La trampa del asistencialismo

En un contexto global marcado por el envejecimiento poblacional y la automatización, el desafío ya no es si el Estado debe garantizar el bienestar, sino cómo hacerlo de forma sostenible



Señal: transferencias directas con una población que envejece

Tendencia: insostenible de financiar a largo plazo

En un mundo que envejece y se automatiza, la pregunta ya no es si el Estado debe garantizar el bienestar, sino cómo hacerlo de manera financieramente sostenible. Las transferencias directas, que en su momento fueron un instrumento poderoso contra la pobreza extrema, hoy enfrentan una realidad más compleja: ya no basta con entregar dinero. Hay que construir capacidades para el futuro.

La señal es clara: desde Corea del Sur hasta Canadá, distintos países están replanteando sus esquemas de protección social. Finlandia experimentó con un ingreso básico condicionado al aprendizaje; Países Bajos liga beneficios al cuidado comunitario.

Japón es un caso paradigmático: como el país con la población de mayor edad promedio del mundo, ha sostenido durante décadas su red de bienestar mediante una política monetaria expansiva y deuda pública masiva. Con una relación deuda/PIB cercana al 260 %, ha recurrido sistemáticamente a la compra de bonos por parte del Banco de Japón para sostener el gasto social. Pero ese modelo ya muestra sus límites. El año pasado Olivier Blanchard, execonomista jefe del FMI, advirtió que, si el banco central subía las tasas, “Japón podría enfrentar una recesión muy fuerte”. Este año, con el inicio del alza de tasas, el primer ministro japonés, Shigeru Ishiba, alertó que “la situación fiscal está más deteriorada que en Grecia durante su crisis de 2010”. El riesgo es evidente: una política de bienestar sostenida artificialmente con deuda e impresión de dinero, sin reformas de fondo, camina hacia un punto de quiebre.

En América Latina, sin embargo, el debate sigue atascado en una falsa disyuntiva: más ayudas o menos ayudas, como si el problema fuera de cantidad y no de diseño.

En México, el presupuesto 2025 mantiene la apuesta por programas sociales, incluyendo pensiones para adultos mayores y becas educativas, a pesar de recortes en salud, seguridad y medio ambiente. Sin embargo, no hay evidencia clara de que este gasto se traduzca en mayor movilidad social. Según un análisis reciente del Centro de Estudios Espinosa Yglesias (CEEY), sólo tres de cada 100 mexicanos consiguen avanzar a un grupo con mayor peso económico en México. Este dato revela que, a pesar del gasto social sostenido, la mayoría de los mexicanos sigue atrapada en el mismo nivel socioeconómico en el que nació.

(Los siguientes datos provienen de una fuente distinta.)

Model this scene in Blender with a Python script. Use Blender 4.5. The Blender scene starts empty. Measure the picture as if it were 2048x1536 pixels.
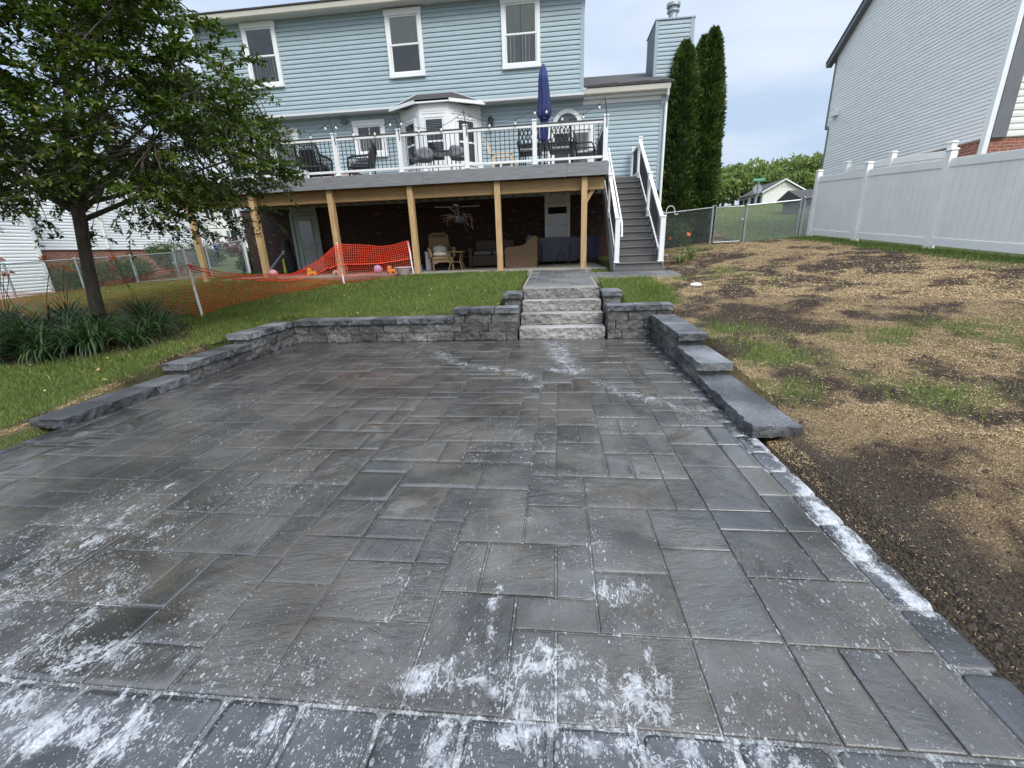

Los programas sociales mitigan el hoy, pero no construyen el mañana: sin una estrategia que conecte transferencias con desarrollo de capacidades, educación de calidad y redes de cuidado, el riesgo es que la política social se quede en un asistencialismo sin autonomía.

No se trata de cancelar ayudas –eso sería cruel e insostenible socialmente–, sino de replantear su sentido. El bienestar del futuro no debe ser sólo redistributivo: debe ser formativo, preventivo y productivo.

¿Qué podríamos hacer?

Primero, activar el potencial de las personas, no sólo asistirlas: que los programas sociales no se limiten a transferencias económicas, sino que incluyan acceso real a herramientas que empoderen a las personas, como educación digital básica, redes de cuidado infantil y formación para el empleo.

Segundo, medir lo que importa: no sólo el monto entregado, sino las capacidades generadas. Por ejemplo, se podría crear un Índice de Bienestar Activo que refleje movilidad real.

Tercero, cocrear pactos comunitarios de movilidad social: pilotos municipales donde las transferencias estén ligadas a compromisos colectivos de educación, empleo o emprendimiento.

México no puede seguir atrapado en un asistencialismo resignado. La verdadera justicia social no es mantener a las personas en la sobrevivencia, sino acompañarlas a construir autonomía.

Porque si no rediseñamos el bienestar como una escalera, lo convertiremos en un pozo.